High‐Efficiency Liquid‐Crystal Polarization Metalens for Chip‐Scale Atomic Magnetometers

ABSTRACT Atomic magnetometers (AMs) are among the most sensitive magnetic field sensors, with uses in magnetic anomaly detection, geosciences, and fundamental physics research. Despite notable progress, developing highly integrated, miniaturized components with high resolution, sensitivity, and efficiency for chip‐scale AMs remains a significant challenge. Here, we present a novel integrated polarization detection scheme based on a bifocal liquid‐crystal polarization metalens (LCPM) for chip‐scale AMs. By leveraging geometric phase and holographic synthesis principles, the LCPM efficiently separates and focuses left‐ and right‐handed circularly polarized light at the rubidium D1 transition wavelength (795 nm), achieving a high focusing efficiency of up to 80% and extinction ratios of 104 and 134 for the two channels.

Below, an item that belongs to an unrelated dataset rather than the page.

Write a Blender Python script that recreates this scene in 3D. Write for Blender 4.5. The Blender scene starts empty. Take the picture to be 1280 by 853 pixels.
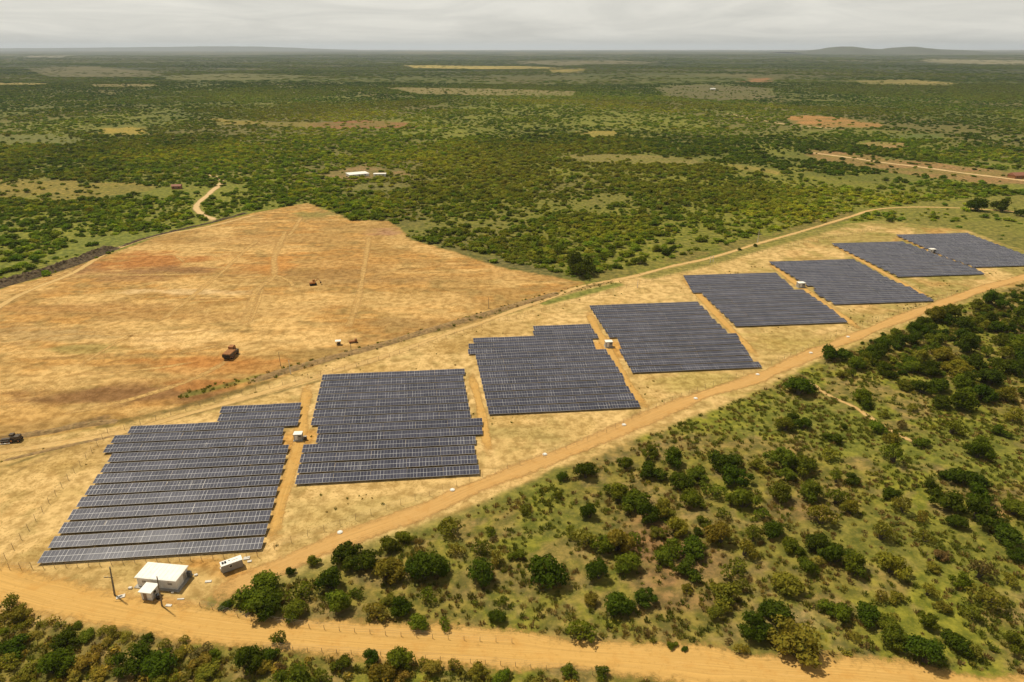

We demonstrate a prototype AM operating in the spin‐exchange relaxation‐free regime, achieving a high magnetic‐field sensitivity of 17 fT/Hz 1/2 and a dynamic range of ±4.8 nT. The proposed LCPM‐based scheme reduces the optical‐path volume by 94% compared to traditional polarization detection systems. Importantly, our method is compatible with large‐scale, cost‐effective production through established liquid‐crystal manufacturing lines, paving the way for high‐throughput fabrication of chip‐scale AMs. This innovation enables compact, affordable polarization detection with enhanced sensitivity of atomic sensors, opening new opportunities for high‐resolution biomagnetic imaging and quantum precision measurements.